____ Provided records

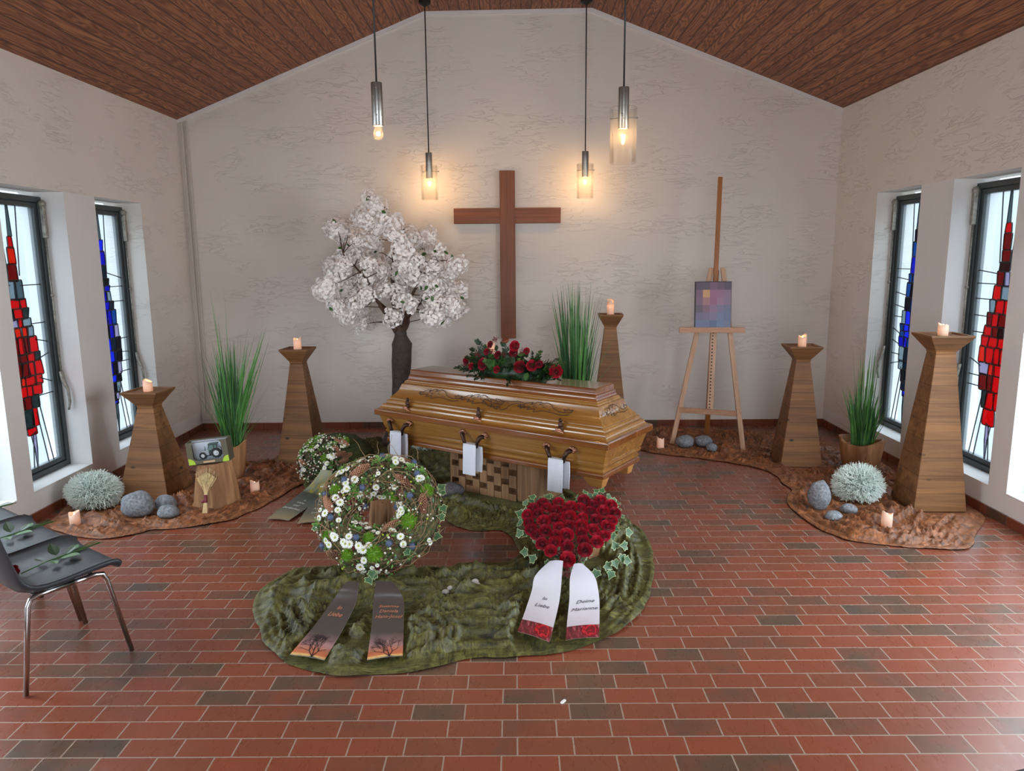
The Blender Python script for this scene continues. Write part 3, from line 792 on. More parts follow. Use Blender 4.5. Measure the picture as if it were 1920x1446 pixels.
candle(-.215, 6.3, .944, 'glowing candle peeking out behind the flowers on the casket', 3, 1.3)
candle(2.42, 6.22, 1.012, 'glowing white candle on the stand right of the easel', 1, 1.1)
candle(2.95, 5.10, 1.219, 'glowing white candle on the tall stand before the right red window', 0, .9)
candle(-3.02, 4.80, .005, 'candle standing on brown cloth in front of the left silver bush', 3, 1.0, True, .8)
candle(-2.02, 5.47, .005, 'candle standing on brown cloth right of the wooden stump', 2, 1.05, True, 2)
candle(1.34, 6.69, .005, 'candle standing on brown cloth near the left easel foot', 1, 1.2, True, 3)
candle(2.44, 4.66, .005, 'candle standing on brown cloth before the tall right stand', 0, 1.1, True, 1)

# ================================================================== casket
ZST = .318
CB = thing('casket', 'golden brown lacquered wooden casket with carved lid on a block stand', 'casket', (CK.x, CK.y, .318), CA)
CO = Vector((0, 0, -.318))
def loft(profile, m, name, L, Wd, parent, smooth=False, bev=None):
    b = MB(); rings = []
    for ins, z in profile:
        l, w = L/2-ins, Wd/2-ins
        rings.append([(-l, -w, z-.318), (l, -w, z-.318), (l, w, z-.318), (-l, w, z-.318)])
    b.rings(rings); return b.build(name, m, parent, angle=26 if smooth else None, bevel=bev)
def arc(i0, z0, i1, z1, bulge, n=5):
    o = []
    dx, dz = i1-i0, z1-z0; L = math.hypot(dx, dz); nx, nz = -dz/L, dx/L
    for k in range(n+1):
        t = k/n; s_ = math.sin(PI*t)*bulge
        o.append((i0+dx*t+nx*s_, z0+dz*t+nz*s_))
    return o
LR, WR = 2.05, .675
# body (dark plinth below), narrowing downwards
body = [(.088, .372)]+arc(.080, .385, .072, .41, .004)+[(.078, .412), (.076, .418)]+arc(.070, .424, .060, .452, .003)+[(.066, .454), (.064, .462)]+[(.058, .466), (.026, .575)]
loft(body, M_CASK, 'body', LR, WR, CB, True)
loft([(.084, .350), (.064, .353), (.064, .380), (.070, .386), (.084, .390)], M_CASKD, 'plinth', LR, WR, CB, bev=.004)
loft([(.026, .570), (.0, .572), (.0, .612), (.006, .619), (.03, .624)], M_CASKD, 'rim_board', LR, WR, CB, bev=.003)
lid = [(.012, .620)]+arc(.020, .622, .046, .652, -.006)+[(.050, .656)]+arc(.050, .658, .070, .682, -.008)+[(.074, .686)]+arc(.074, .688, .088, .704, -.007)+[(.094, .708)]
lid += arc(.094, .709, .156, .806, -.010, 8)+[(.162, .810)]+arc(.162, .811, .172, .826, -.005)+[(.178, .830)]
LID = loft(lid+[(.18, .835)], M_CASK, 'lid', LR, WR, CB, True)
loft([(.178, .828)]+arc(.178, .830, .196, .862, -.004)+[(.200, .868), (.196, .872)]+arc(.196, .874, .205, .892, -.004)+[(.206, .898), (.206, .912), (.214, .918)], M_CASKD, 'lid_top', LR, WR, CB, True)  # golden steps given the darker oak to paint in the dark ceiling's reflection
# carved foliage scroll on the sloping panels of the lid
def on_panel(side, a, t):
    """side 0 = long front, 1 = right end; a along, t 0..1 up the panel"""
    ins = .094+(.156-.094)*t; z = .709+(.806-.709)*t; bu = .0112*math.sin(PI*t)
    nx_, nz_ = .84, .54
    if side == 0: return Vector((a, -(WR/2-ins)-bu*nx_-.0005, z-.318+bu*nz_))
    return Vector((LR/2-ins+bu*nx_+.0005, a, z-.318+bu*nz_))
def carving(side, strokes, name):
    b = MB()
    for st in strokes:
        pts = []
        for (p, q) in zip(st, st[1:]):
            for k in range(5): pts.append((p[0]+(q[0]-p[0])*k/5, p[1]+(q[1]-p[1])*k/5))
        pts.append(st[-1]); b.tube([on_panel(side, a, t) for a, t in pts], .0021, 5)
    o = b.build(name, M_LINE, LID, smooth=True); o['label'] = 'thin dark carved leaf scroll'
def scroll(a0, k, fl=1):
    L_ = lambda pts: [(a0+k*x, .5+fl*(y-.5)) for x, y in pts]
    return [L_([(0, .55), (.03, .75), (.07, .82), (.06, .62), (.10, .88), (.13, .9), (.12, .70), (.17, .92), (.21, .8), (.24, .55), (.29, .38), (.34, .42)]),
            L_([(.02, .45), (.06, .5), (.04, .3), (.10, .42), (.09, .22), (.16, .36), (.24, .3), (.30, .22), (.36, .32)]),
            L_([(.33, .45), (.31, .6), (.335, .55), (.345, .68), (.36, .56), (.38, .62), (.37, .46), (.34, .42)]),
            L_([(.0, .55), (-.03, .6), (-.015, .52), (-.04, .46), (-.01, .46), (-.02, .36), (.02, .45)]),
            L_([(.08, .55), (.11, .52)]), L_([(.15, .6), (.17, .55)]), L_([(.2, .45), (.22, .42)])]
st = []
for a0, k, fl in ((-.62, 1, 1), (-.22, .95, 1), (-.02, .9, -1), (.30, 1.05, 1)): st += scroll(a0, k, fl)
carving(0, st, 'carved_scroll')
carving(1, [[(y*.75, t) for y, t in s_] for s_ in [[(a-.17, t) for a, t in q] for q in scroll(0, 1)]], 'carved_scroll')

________
____ Provided records

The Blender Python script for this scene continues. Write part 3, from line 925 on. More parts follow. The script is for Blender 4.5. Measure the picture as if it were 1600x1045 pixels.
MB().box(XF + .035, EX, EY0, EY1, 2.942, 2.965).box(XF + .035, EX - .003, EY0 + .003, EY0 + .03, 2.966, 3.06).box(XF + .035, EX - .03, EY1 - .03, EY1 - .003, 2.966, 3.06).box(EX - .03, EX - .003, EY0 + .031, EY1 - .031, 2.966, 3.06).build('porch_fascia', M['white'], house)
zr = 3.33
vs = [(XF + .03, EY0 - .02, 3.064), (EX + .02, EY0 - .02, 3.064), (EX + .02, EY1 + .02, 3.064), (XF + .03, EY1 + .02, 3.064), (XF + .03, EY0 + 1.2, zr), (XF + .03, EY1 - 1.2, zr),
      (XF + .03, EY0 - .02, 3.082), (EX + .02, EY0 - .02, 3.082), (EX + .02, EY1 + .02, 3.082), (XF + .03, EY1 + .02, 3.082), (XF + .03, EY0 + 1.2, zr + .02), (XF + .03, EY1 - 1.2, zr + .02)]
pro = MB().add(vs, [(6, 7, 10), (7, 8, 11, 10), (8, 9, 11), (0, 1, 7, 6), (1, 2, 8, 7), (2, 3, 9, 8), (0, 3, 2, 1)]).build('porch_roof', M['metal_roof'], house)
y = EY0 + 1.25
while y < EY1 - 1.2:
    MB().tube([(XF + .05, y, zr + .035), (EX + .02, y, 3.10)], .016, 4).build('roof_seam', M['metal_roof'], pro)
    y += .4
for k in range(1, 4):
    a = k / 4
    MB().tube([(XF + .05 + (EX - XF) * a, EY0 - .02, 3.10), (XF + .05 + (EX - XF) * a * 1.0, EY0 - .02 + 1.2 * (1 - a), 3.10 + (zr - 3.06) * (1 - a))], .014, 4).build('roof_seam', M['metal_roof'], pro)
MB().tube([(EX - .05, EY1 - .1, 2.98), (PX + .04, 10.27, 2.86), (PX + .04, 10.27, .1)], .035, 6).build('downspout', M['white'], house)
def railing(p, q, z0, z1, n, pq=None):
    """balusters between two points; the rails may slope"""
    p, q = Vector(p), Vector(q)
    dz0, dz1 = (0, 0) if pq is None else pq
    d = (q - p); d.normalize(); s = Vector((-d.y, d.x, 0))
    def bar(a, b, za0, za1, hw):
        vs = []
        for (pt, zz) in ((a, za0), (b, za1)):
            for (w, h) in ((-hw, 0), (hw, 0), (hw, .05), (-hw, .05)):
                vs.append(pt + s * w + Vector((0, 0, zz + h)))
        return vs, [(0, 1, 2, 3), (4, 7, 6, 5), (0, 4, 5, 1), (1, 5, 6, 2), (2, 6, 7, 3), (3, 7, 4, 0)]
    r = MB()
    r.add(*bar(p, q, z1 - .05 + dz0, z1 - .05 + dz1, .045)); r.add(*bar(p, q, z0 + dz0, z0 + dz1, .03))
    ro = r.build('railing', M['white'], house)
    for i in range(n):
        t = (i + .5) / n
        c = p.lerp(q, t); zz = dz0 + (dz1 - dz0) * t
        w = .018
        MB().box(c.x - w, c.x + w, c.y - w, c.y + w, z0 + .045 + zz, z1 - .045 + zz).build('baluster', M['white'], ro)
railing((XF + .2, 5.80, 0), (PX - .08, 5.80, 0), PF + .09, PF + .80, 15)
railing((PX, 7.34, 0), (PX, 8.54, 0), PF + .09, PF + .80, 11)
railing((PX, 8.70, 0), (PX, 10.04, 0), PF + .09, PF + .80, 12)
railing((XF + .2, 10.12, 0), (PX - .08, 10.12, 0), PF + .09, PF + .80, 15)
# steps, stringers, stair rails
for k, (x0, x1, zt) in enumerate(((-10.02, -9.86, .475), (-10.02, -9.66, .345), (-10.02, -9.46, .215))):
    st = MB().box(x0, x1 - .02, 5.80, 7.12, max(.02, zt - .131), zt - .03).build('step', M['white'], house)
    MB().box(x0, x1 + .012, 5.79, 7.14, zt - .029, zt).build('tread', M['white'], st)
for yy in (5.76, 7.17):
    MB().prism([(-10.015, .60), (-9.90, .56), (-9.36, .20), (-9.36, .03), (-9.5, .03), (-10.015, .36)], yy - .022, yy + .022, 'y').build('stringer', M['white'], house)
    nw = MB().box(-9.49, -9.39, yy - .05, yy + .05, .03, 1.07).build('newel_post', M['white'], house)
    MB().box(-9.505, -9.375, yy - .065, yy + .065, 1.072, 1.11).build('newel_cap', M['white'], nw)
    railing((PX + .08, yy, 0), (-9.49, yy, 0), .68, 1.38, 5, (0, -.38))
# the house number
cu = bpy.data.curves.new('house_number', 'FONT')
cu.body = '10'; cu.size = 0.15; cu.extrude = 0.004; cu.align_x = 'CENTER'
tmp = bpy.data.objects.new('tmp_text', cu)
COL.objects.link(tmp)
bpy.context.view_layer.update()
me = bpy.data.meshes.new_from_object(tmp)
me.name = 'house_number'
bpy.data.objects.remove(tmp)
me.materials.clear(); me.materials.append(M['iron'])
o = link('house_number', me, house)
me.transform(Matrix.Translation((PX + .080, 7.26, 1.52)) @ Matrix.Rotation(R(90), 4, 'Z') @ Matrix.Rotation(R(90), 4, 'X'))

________

▶ Goal: In the listing, find each line with the string "picture" and copy it.

▶ Exercise result:
The Blender Python script for this scene continues. Write part 3, from line 792 on. More parts follow. Use Blender 4.5. Measure the picture as if it were 1920x1446 pixels.
The Blender Python script for this scene continues. Write part 3, from line 925 on. More parts follow. The script is for Blender 4.5. Measure the picture as if it were 1600x1045 pixels.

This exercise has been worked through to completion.